Il vero spartiacque nella loro ambigua relazione è rappresentato dalle vacanze estive, che Cioran e la sua compagna di vita, Simone, trascorsero con Friedgard e alcuni suoi amici in un piccolo paese svizzero sul confine lombardo, Soglio, nei pressi dell’Engadina e di Silvaplana, il luogo nel quale cento anni prima Nietzsche concepì l’inquietante teoria dell’eterno ritorno dell’eguale. In quell’occasione Friedgard conobbe personalmente Simone e con lei strinse un rapporto di sincera benevolenza. Questa novità contribuì a mutare radicalmente le cose tra lei e Cioran, le quali erano del resto già avviate verso un cambiamento decisivo. Dopo Soglio l’atteggiamento di Friedgard nei confronti di Cioran si trasformò, quasi, in affetto filiale e lei cominciò a rapportarsi a lui e a Simone come se fosse un’amica di famiglia, ciò che poi in effetti divenne. Ma la disperazione di Cioran alla luce di questo mutamento definitivo non si attutì, anzi raggiunse la sua acme… «L’uomo nasce per soffrire come le faville per volare in alto», afferma con ragione un personaggio di Somerset Maugham. Le lettere dell’estate/autunno 1981 sono le più colme di lacerazione e dolore e mostrano un Cioran consumato dal sentimento della privazione. Le scrisse: «Adesso trovo [la vita] assolutamente assurda – senza di Lei», le scrisse: «Sono uscito proprio adesso. Qualche minuto dopo sono dovuto rientrare: ogni respiro, una pugnalata. Nelle persone anziane questo morbo infantile è un inferno», poi le scrisse: «Come spiegare altrimenti che io – malgrado così tante delusioni – sia rimasto Suo schiavo?». Ancora nel giugno del 1982, più di un anno dopo il loro primo incontro parigino, le scrisse: «Il corso sotterraneo dei sentimenti! Si crede di essersene liberati, mentre continuano a vivere in segreto, avanzano perfino, in modo quasi indipendente da noi». Ma il tempo passò e la rassegnazione lentamente si introdusse nei suoi tristi pensieri, inducendolo, volente o nolente, a conformare il proprio sentire all’amara realtà delle cose. 

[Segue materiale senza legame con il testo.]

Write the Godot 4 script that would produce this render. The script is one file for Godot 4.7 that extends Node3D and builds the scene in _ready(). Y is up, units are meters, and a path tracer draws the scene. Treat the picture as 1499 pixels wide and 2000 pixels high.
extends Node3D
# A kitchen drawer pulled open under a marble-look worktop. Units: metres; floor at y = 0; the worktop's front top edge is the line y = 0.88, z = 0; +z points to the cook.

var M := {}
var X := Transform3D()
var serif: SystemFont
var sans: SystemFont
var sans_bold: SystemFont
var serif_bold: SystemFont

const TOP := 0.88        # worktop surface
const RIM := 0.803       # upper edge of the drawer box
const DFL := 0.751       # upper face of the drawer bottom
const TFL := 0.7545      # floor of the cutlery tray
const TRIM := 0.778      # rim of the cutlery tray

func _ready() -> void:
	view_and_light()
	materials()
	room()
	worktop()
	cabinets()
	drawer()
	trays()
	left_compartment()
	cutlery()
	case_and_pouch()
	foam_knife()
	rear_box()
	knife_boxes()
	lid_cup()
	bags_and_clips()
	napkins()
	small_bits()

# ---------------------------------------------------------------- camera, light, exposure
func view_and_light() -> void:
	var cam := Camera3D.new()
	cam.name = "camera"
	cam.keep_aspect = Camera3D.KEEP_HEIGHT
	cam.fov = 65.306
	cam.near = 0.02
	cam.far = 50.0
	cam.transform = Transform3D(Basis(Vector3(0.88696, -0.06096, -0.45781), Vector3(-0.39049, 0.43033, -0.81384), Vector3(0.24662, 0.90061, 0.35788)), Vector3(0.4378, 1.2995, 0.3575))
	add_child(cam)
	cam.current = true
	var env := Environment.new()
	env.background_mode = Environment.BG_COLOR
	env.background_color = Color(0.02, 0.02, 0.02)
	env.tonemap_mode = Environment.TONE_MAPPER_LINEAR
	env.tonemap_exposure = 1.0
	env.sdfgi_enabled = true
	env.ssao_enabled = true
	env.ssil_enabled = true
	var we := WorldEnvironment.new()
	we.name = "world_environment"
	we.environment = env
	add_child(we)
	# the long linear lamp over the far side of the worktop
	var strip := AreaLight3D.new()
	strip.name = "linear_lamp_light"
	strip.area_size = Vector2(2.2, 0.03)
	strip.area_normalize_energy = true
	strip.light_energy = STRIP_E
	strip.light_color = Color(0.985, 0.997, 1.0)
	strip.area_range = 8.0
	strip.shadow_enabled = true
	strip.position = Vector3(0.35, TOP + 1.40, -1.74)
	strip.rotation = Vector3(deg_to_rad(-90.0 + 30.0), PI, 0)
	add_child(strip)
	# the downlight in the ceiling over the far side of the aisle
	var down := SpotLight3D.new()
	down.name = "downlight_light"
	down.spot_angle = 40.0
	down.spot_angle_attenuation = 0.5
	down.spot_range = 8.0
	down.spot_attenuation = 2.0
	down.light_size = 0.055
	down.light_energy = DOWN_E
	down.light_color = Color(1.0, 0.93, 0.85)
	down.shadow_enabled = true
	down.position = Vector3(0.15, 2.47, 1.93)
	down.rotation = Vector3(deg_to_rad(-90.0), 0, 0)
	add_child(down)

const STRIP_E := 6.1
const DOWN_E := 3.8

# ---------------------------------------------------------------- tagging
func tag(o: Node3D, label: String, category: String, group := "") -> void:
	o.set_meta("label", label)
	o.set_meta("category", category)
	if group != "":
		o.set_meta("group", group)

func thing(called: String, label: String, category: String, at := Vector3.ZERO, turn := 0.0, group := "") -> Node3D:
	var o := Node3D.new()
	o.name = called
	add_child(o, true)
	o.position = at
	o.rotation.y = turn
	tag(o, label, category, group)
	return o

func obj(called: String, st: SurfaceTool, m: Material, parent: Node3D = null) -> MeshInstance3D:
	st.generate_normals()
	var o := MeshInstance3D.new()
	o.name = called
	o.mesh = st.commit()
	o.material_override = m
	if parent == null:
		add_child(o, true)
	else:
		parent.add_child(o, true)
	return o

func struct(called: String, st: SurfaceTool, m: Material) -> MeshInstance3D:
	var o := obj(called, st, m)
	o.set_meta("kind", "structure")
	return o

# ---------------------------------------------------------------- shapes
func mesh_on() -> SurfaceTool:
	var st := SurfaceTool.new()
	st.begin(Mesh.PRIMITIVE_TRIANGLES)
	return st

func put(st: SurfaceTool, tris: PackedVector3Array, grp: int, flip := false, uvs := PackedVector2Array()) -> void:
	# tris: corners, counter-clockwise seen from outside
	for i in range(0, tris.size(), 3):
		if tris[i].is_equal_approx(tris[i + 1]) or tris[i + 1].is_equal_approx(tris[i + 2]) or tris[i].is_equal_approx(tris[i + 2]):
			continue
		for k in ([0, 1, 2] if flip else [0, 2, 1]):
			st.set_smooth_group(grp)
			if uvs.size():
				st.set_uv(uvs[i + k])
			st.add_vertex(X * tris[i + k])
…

Cioran pubblicherà nel 1986 gli “Esercizi di ammirazione”, opera che finalmente gli regalerà quella fama che tutte le smaglianti opere precedenti non gli avevano dato. Farà frequenti viaggi con Simone, rilascerà, riluttando, interviste, vivrà la meritata gloria con eleganza e disincanto. Poi, nel 1993, l’uomo che aveva fatto della lucidità la sua tremenda luce, perderà il senno: si spegnerà due anni dopo, a ottantaquattro anni, assente a se stesso. Friedgard, con visite sporadiche e cartoline, farà sentire la sua vicinanza a lui e Simone fino alla fine. Le lettere che testimoniano della loro relazione sono state rese note da Friedgard stessa con la pubblicazione del libro “Per nulla al mondo. Un amore di Cioran”, meritoriamente riedito in Italia qualche anno fa dalla casa editrice La scuola di Pitagora. Esso getta una luce nuova sullo scrittore senza speranza, traboccante di poesia e ironia, che è stato Cioran, e rivela il lato indifeso di un uomo estremo, eccezionale, che con la sua passione senile ha dato ancor più credito alla meravigliosa verità secondo cui l’amore, al cor gentile, ratto s’apprende.